For the guys above with the volume down issue, I think that's a set version programming issue. Follow the book to clear the SWI and make sure you program it version 3 (as I recall) for Ford. Also be sure you are only using the white wire and have cut no loops. As I recall, black for ground, red for hot and white for signal and that's it!
Rich, do you find that with this method that the steering wheel controls are as responsive as with the original radio? My controls work fine (I bought the kit from John when I bought my AVIC-F90BT), but they are a little slow to respond. I wonder if this is the problem or if it is just a little slower going through the converter box.
Thanks!
I think they would be slower as they have to route thru the converter first.
magindat
06-25-2009, 08:36 AM
They are just a little slower than stock. I promise reliability will increase if you reprogram with the 'quick click' method.
I've had ZERO complaints since I discovered this issue and method.
magindat
06-25-2009, 08:37 AM
I think they would be slower as they have to route thru the converter first.
John,
If you guys program as I described and set customer expectations for the tiny delay, you should be good to go.
Rich
2,4shofast
06-25-2009, 01:57 PM
They are just a little slower than stock. I promise reliability will increase if you reprogram with the 'quick click' method.
I've had ZERO complaints since I discovered this issue and method.
Rich I will try this the next time I take the dash apart...thanks for the info!:beer:
Dr Caleb
06-25-2009, 02:04 PM
I have an AVIC-D3, and the SWI unit I bought from Pops. I've never been able to program it using their instructions. I try 3 or 4 times after I get my car out of storage in the spring, then give up and reach a few inches to use the knob or touch screen until it goes back into storage in the fall.
fastblackmerc
06-25-2009, 02:11 PM
One of the tricks to programming the thing is to press the steering wheel control buttons quick.
So I (as most) would hold the button down for maybe a second. This actually sends multiple repeats of the command to the SWI. So one volume click ends up equalling like 10! As you step through the programming, the click is very quick. Just click. Like a 10th of a second. Move on to the next function. This is most easily accomplished with 2 people. One to click the SWI button, the other to click the steering wheel buttons. It will take two or three practice runs before you can get through it smoothly. The entire programming sequence goes down in about 10 seconds like this. This quick click method reduces the sluggish button response down to a practical "I know there's a translation happening here" miniscule (maybe 2 tenths if that) delay.
It also seems to help with what I mentioned above with the suspected voltage issue. Yes, my lazy big ol' butt needs to dig mines out and reporgram it so take my above issue with a grain.
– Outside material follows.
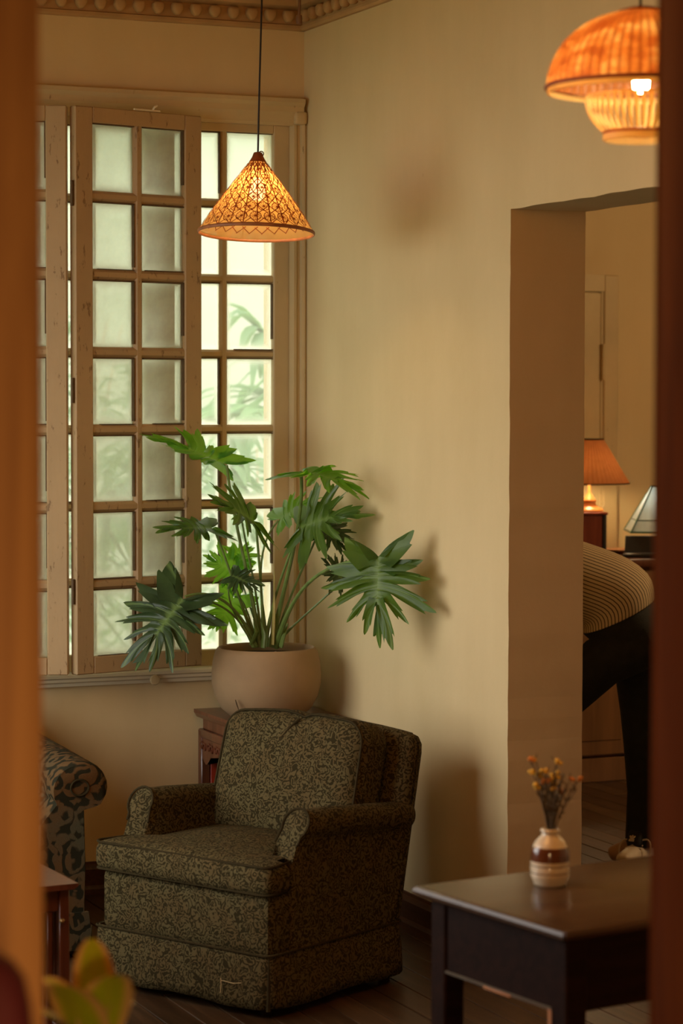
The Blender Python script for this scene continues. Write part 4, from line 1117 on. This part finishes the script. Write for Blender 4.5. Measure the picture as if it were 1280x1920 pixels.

For the guys above with the volume down issue, I think that's a set version programming issue. Follow the book to clear the SWI and make sure you program it version 3 (as I recall) for Ford. Also be sure you are only using the white wire and have cut no loops. As I recall, black for ground, red for hot and white for signal and that's it!
I'll have to try this method of programming since the programming method that comes with the switch or off the website doesn't work at all.
Got the SWI from Pops along with with remote and a used D2. The D2 and remote work flawlessly, couldn't be happier. I even bought another SWI, thinking mine was bad. Following the printed instructions didn't work.... tried it for 2 hrs at a time. Funny, there is a video on the website, the guy programs it real easy......
I'm going to try Rich's method as soon as I get home from this business trip.
Hope we are getting some of this cleared up. If it dont work when you guys buy it please let me know so I can help! I do not always have the answer either.